Is The California Primary Open Or Closed? The Golden State Does Things A Little Different

The time has finally come for the long awaited California primary, which will definitively decide the winner of the Democratic nomination for president and close out the primary season with the most delegate-rich state in the union. The voting process on the West Coast will be closely watched as Californians head to the polls on Tuesday, and there's one aspect of California's electorate procedure that will make this primary unique. Is the California primary open or closed? The Golden State Democrats mix things up in their primary system, using a modified primary instead.

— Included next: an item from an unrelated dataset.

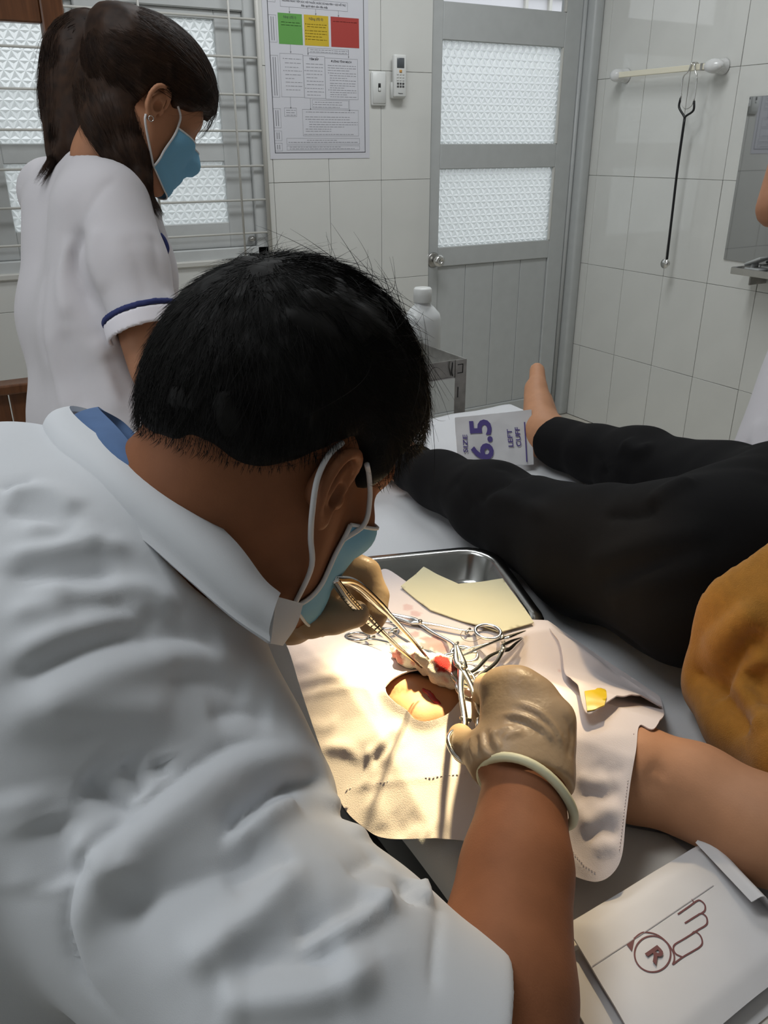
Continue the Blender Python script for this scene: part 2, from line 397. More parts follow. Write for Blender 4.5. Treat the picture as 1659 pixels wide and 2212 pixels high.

A modified primary is between an open and closed primary, meaning some voters who aren't registered with the Democratic party, but not all, are allowed to vote in the primary. For California, unaffiliated voters, those who did not state a preference on their voter registration card, can vote in the Democratic primary. Unfortunately, this excludes the three percent of California's 17.3 million voters who are registered with the American Independent Party, a far-right-wing party started by racist, segregationist presidential candidate George Wallace in 1967. About 73 percent of Californians registered with the AIP said it was a mistake on their voter registration form, but the technicality still prohibits them from voting in the Democratic primary.

What this means for California is a slight advantage towards Hillary Clinton. Sanders has benefited most from states' open primaries, when his campaign can attract the most independent voters. Since a sizable portion of the California electorate is accidentally affiliated with a party they didn't mean to choose, a big chunk of Sanders' base will be missing from the polls on Tuesday. Yet even without those voters, Clinton and Sanders are neck and neck in the polls, and it really is a toss up to see who will come out on top of the statewide race. However, it doesn't really matter who the nominal winner is — Clinton will score the 50 delegates she needs to reach the magic 2383 number she needs to automatically secure the nomination no matter what. The only reason Clinton really needs the win is to avoid a source of criticism from her general election rival Donald Trump.

The Republicans utilize the standard closed primary system, and of course there's only one candidate still left in the race, so there shouldn't be any surprises there on Tuesday. As for the Democrats, the quirk in California's primary rules could have a slight impact on the outcome of the election, but the results of the California primary are essentially predetermined for both parties.